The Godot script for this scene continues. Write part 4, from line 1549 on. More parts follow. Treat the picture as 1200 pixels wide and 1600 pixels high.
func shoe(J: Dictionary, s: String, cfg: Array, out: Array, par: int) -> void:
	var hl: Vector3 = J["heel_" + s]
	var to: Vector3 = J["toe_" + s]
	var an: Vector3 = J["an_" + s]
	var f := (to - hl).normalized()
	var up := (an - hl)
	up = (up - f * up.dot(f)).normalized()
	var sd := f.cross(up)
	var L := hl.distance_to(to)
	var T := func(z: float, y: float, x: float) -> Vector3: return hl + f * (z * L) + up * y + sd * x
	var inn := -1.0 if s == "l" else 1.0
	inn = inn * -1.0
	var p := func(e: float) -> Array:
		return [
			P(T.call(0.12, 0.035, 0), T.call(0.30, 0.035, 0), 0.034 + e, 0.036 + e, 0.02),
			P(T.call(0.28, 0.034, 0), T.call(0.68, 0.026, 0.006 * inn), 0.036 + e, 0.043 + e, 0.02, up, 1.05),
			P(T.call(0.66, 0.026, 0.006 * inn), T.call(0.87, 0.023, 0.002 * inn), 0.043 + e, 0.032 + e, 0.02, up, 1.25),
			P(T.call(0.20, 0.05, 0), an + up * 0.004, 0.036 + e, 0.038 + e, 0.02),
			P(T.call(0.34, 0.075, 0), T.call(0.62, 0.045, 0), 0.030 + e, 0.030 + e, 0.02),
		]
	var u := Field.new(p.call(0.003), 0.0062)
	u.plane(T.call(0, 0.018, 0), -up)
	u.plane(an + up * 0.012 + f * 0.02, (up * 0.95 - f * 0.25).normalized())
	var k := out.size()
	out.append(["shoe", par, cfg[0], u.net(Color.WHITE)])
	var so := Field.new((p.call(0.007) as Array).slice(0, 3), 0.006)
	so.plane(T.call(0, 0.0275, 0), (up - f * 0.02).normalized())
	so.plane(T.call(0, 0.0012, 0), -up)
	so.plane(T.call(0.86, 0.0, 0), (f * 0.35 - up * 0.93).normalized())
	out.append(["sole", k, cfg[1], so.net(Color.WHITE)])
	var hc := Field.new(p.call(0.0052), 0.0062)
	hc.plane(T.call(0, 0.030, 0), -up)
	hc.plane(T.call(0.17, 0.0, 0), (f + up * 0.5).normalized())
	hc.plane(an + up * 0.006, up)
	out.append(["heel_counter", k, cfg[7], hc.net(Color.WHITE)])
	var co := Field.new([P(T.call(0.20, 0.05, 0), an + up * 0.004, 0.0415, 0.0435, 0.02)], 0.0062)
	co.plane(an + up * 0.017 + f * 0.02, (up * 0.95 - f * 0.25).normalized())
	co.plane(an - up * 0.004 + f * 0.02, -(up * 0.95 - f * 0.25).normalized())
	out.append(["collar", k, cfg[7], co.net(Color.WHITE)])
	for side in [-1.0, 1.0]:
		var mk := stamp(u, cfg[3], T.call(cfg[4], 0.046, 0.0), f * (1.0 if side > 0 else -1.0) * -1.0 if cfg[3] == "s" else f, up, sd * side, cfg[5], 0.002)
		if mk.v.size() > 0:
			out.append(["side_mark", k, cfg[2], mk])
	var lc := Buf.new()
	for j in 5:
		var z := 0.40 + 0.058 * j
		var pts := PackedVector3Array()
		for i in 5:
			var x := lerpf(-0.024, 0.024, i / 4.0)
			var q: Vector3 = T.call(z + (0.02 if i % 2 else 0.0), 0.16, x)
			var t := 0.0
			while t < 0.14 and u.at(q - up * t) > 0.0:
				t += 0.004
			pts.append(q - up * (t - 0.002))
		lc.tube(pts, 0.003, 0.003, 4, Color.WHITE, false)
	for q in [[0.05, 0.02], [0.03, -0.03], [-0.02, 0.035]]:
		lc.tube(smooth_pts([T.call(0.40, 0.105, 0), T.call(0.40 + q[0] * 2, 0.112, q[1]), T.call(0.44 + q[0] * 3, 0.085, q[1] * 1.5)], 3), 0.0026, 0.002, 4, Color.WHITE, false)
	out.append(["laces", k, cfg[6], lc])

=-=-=

Extract the complete data, matching each line exactly.

■ COMPLETE ANSWER
The Godot script for this scene continues. Write part 4, from line 1549 on. More parts follow. Treat the picture as 1200 pixels wide and 1600 pixels high.
func shoe(J: Dictionary, s: String, cfg: Array, out: Array, par: int) -> void:
	var hl: Vector3 = J["heel_" + s]
	var to: Vector3 = J["toe_" + s]
	var an: Vector3 = J["an_" + s]
	var f := (to - hl).normalized()
	var up := (an - hl)
	up = (up - f * up.dot(f)).normalized()
	var sd := f.cross(up)
	var L := hl.distance_to(to)
	var T := func(z: float, y: float, x: float) -> Vector3: return hl + f * (z * L) + up * y + sd * x
	var inn := -1.0 if s == "l" else 1.0
	inn = inn * -1.0
	var p := func(e: float) -> Array:
		return [
			P(T.call(0.12, 0.035, 0), T.call(0.30, 0.035, 0), 0.034 + e, 0.036 + e, 0.02),
			P(T.call(0.28, 0.034, 0), T.call(0.68, 0.026, 0.006 * inn), 0.036 + e, 0.043 + e, 0.02, up, 1.05),
			P(T.call(0.66, 0.026, 0.006 * inn), T.call(0.87, 0.023, 0.002 * inn), 0.043 + e, 0.032 + e, 0.02, up, 1.25),
			P(T.call(0.20, 0.05, 0), an + up * 0.004, 0.036 + e, 0.038 + e, 0.02),
			P(T.call(0.34, 0.075, 0), T.call(0.62, 0.045, 0), 0.030 + e, 0.030 + e, 0.02),
		]
	var u := Field.new(p.call(0.003), 0.0062)
	u.plane(T.call(0, 0.018, 0), -up)
	u.plane(an + up * 0.012 + f * 0.02, (up * 0.95 - f * 0.25).normalized())
	var k := out.size()
	out.append(["shoe", par, cfg[0], u.net(Color.WHITE)])
	var so := Field.new((p.call(0.007) as Array).slice(0, 3), 0.006)
	so.plane(T.call(0, 0.0275, 0), (up - f * 0.02).normalized())
	so.plane(T.call(0, 0.0012, 0), -up)
	so.plane(T.call(0.86, 0.0, 0), (f * 0.35 - up * 0.93).normalized())
	out.append(["sole", k, cfg[1], so.net(Color.WHITE)])
	var hc := Field.new(p.call(0.0052), 0.0062)
	hc.plane(T.call(0, 0.030, 0), -up)
	hc.plane(T.call(0.17, 0.0, 0), (f + up * 0.5).normalized())
	hc.plane(an + up * 0.006, up)
	out.append(["heel_counter", k, cfg[7], hc.net(Color.WHITE)])
	var co := Field.new([P(T.call(0.20, 0.05, 0), an + up * 0.004, 0.0415, 0.0435, 0.02)], 0.0062)
	co.plane(an + up * 0.017 + f * 0.02, (up * 0.95 - f * 0.25).normalized())
	co.plane(an - up * 0.004 + f * 0.02, -(up * 0.95 - f * 0.25).normalized())
	out.append(["collar", k, cfg[7], co.net(Color.WHITE)])
	for side in [-1.0, 1.0]:
		var mk := stamp(u, cfg[3], T.call(cfg[4], 0.046, 0.0), f * (1.0 if side > 0 else -1.0) * -1.0 if cfg[3] == "s" else f, up, sd * side, cfg[5], 0.002)
		if mk.v.size() > 0:
			out.append(["side_mark", k, cfg[2], mk])
	var lc := Buf.new()
	for j in 5:
		var z := 0.40 + 0.058 * j
		var pts := PackedVector3Array()
		for i in 5:
			var x := lerpf(-0.024, 0.024, i / 4.0)
			var q: Vector3 = T.call(z + (0.02 if i % 2 else 0.0), 0.16, x)
			var t := 0.0
			while t < 0.14 and u.at(q - up * t) > 0.0:
				t += 0.004
			pts.append(q - up * (t - 0.002))
		lc.tube(pts, 0.003, 0.003, 4, Color.WHITE, false)
	for q in [[0.05, 0.02], [0.03, -0.03], [-0.02, 0.035]]:
		lc.tube(smooth_pts([T.call(0.40, 0.105, 0), T.call(0.40 + q[0] * 2, 0.112, q[1]), T.call(0.44 + q[0] * 3, 0.085, q[1] * 1.5)], 3), 0.0026, 0.002, 4, Color.WHITE, false)
	out.append(["laces", k, cfg[6], lc])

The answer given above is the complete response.